Schools and recreation fields were developed in the center of the site, shared by the military and civilian housing areas. The dashed line shows how the military housing area was on both government and private property.

The aerial view of the complex around 2000. Most of the "Page Manor" part was torn down and reconstructed in the past 8 years.
Wherry housing in California and Dayton. The start of postwar suburbia.

Some typical Beverly Gardens houses. Basic, but there's been a lot of owner customization, typical of developments like this.
Some surviving Page Manor units, also heavily modified (the roofs were flat). These are, basically, "the projects". They look like public housing.

Page Manor streetscape on the parkway along Airway Drive. Generous and mature landscaping softens the "housing project" feel a bit.
Page Manor in Context

The Wherry program was an early response to the housing emergency, before the housing industry was able to ramp up to meet demand.

The real solution to the housing crisis was mass construction of housing by merchant builders. First as infill on pre Depression plats, later on new subdivisions following the FHA planning guidelines. Housing was financed via mortgages made possible by New Deal reforms, post WWII veterans assistance policies, and higher incomes due to higher wages won by mass unionization of the industrial workforce, during an era of full employment.

The result was an accelerating development boom in Dayton, particulary in Mad River and Van Buren (Kettering) townships.

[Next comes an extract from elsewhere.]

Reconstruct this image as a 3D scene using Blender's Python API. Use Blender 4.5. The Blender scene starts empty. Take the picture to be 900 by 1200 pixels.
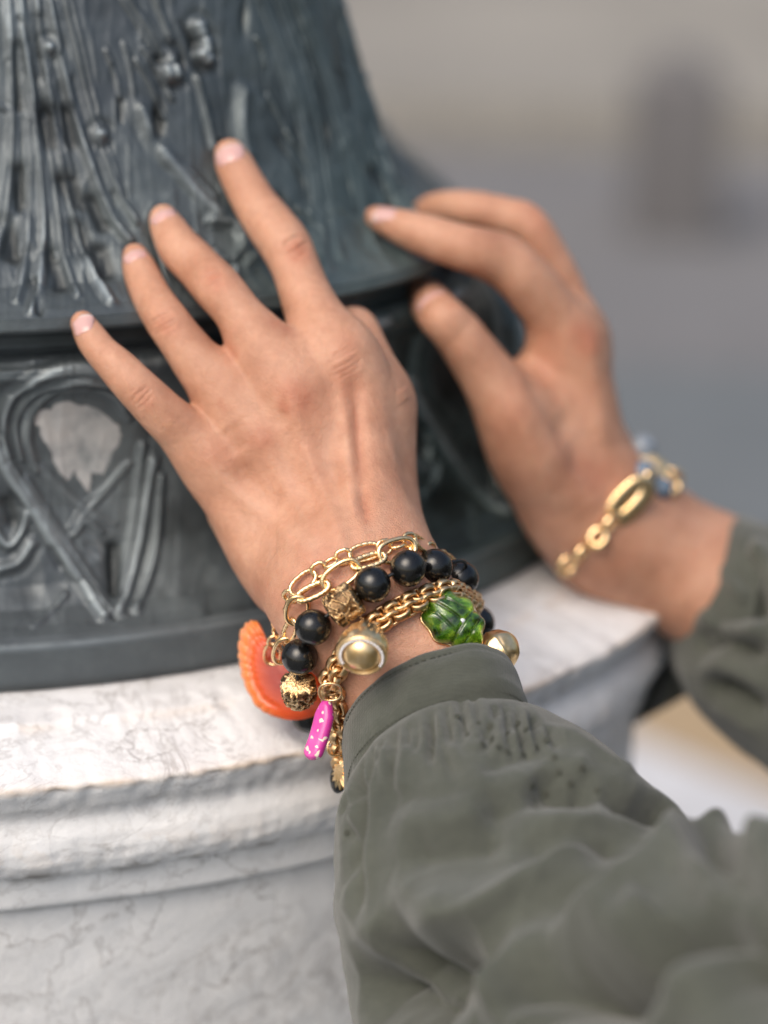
import bpy, bmesh, math, random
import numpy as np
from mathutils import Vector, Matrix
from mathutils.bvhtree import BVHTree
random.seed(7); rng = np.random.default_rng(7)
S = bpy.context.scene
COL = S.collection
R_ = math.radians

# ------------------------------------------------------------------ camera, sky, sun, exposure
CAMZ = 1.45
PITCH, ROLL = R_(22), R_(1.5)
F = 85 / 36 * 1200            # focal length in photo pixels
camd = bpy.data.cameras.new('camera'); cam = bpy.data.objects.new('camera', camd); COL.objects.link(cam)
camd.sensor_fit = 'VERTICAL'; camd.sensor_height = 36; camd.sensor_width = 27; camd.lens = 85
camd.clip_start = .02; camd.clip_end = 400
fw = np.array([0, math.cos(PITCH), -math.sin(PITCH)]); up0 = np.array([0, math.sin(PITCH), math.cos(PITCH)]); rt0 = np.array([1., 0, 0])
cR, sR = math.cos(ROLL), math.sin(ROLL)
rt = cR * rt0 + sR * up0; up = -sR * rt0 + cR * up0
CAMP = np.array([0, 0, CAMZ])
m = Matrix([[rt[0], up[0], -fw[0], 0], [rt[1], up[1], -fw[1], 0], [rt[2], up[2], -fw[2], CAMZ], [0, 0, 0, 1]])
cam.matrix_world = m
S.camera = cam
camd.dof.use_dof = True; camd.dof.focus_distance = .80; camd.dof.aperture_fstop = 3.3
S.render.engine = 'CYCLES'
S.cycles.use_denoising = True
S.cycles.max_bounces = 8
S.view_settings.view_transform = 'Standard'; S.view_settings.look = 'None'
S.view_settings.exposure = 0.1; S.view_settings.gamma = 1
W = bpy.data.worlds.new('World'); S.world = W; W.use_nodes = True
wn = W.node_tree.nodes; wl = W.node_tree.links
sky = wn.new('ShaderNodeTexSky'); sky.sky_type = 'NISHITA'; sky.sun_disc = False
SUN_EL, SUN_AZ = R_(52), R_(-145)     # azimuth measured from +Y clockwise
sky.sun_elevation = SUN_EL; sky.sun_rotation = SUN_AZ
sky.air_density = 1.4; sky.dust_density = 6; sky.ozone_density = 1.2
bg = wn['Background']; wl.new(sky.outputs[0], bg.inputs[0]); bg.inputs[1].default_value = .15
sd = bpy.data.lights.new('sun', 'SUN'); so = bpy.data.objects.new('sun', sd); COL.objects.link(so)
sd.energy = 1.15; sd.angle = R_(50); sd.color = (1, .985, .965)
sdir = Vector((math.sin(SUN_AZ) * math.cos(SUN_EL), math.cos(SUN_AZ) * math.cos(SUN_EL), math.sin(SUN_EL)))
so.rotation_euler = sdir.to_track_quat('Z', 'Y').to_euler()
so.location = (0, 0, 5)

# ------------------------------------------------------------------ helpers: points
def P(px, py, d):
    return CAMP + d * (fw + (px - 450) / F * rt - (py - 600) / F * up)
def ray(px, py):
    v = fw + (px - 450) / F * rt - (py - 600) / F * up
    return CAMP, v
def mpx(n, d): return n * d / F            # n photo pixels at depth d, in metres
def V3(a): return Vector((float(a[0]), float(a[1]), float(a[2])))
def cast(bvh, px, py):
    o, v = ray(px, py)
    h = bvh.ray_cast(V3(o), V3(v).normalized())
    if h[0] is None: return None
    return np.array(h[0]), np.array(h[1])
def depth_of(p): return float((np.asarray(p) - CAMP) @ fw)
def nrm(v): v = np.asarray(v, float); return v / (np.linalg.norm(v) + 1e-12)
def catmull(pts, n):
    pts = np.asarray(pts, float); k = len(pts)
    if k < 3: return np.array([pts[0] + (pts[-1] - pts[0]) * t for t in np.linspace(0, 1, n)])
    q = np.vstack([2 * pts[0] - pts[1], pts, 2 * pts[-1] - pts[-2]])
    out = []
    for t in np.linspace(0, k - 1 - 1e-6, n):
        i = int(t); f = t - i; a, b, c, d = q[i:i + 4]
        out.append(.5 * (2 * b + (c - a) * f + (2 * a - 5 * b + 4 * c - d) * f * f + (3 * b - a - 3 * c + d) * f ** 3))
    return np.array(out)

# ------------------------------------------------------------------ helpers: objects
def mesh_obj(name, verts, faces, mat=None, parent=None, smooth=True, attrs=None):
    me = bpy.data.meshes.new(name)
    verts = np.asarray(verts, np.float32)
    if isinstance(faces, np.ndarray) and faces.ndim == 2:
        n, k = faces.shape
        me.vertices.add(len(verts)); me.vertices.foreach_set('co', verts.ravel())
        me.loops.add(n * k); me.loops.foreach_set('vertex_index', faces.ravel().astype(np.int32))
        me.polygons.add(n); me.polygons.foreach_set('loop_start', np.arange(0, n * k, k, dtype=np.int32))
        me.update(calc_edges=True); me.validate()
    else:
        me.from_pydata([tuple(map(float, v)) for v in verts], [], [tuple(int(i) for i in f) for f in faces])
    if smooth: me.polygons.foreach_set('use_smooth', np.ones(len(me.polygons), bool))
    if attrs:
        for k_, a in attrs.items():
            at = me.attributes.new(k_, 'FLOAT', 'POINT'); at.data.foreach_set('value', np.asarray(a, np.float32))
    if mat: me.materials.append(mat)
    o = bpy.data.objects.new(name, me); COL.objects.link(o)
    if parent: o.parent = parent
    return o
def tag(o, label=None, cat=None, group=None, kind=None):
    if label: o['label'] = label
    if cat: o['category'] = cat
    if group: o['group'] = group
    if kind: o['kind'] = kind
    return o
def empty(name, loc=(0, 0, 0)):
    o = bpy.data.objects.new(name, None); COL.objects.link(o); o.location = tuple(map(float, loc)); o.empty_display_size = .01
    bpy.context.view_layer.update()
    return o
def adopt(child, par):
    child.parent = par; child.matrix_parent_inverse = Matrix.Translation(-par.location)
    return child
def grid_faces(nu, nv, wrap_u=False, wrap_v=False, flip=False):
    iu = np.arange(nu if wrap_u else nu - 1); iv = np.arange(nv if wrap_v else nv - 1)
    a, b = np.meshgrid(iu, iv, indexing='ij')
    a2, b2 = (a + 1) % nu, (b + 1) % nv
    f = np.stack([a * nv + b, a2 * nv + b, a2 * nv + b2, a * nv + b2], -1).reshape(-1, 4)
    return f[:, ::-1].copy() if flip else f
def bvh_of(o):
    me = o.data; n = len(me.vertices); co = np.empty(n * 3, np.float32); me.vertices.foreach_get('co', co)
    return BVHTree.FromPolygons([tuple(c) for c in co.reshape(-1, 3).tolist()], [tuple(p.vertices) for p in me.polygons])
def bvh_raw(v, f): return BVHTree.FromPolygons(np.asarray(v).tolist(), np.asarray(f).tolist())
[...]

The following map from around 1956 (maybe a bit earlier) covers Mad River and northern Van Buren (Kettering) townships between Smithville Road (left edge) and the county line (right edge). One can see how Page Manor/Beverly Gardens fits into an ongoing development boom.

Page Manor would have been under construction in 1951 or 1952.

This map might have been outdated when it was published, as this area was developing very rapidly, with nearly complete build-out by 1961-62. Readers familiar with this area will note that Woodman Drive hasn't been opened north of Linden yet, so Spinning and Smithville were the main north-south arteries.

Nationally, the next year, Holly Whyte would start to publish the series of articles on 'the exploding metroplis' in Fortune, one of which coined or popularized the term "urban sprawl".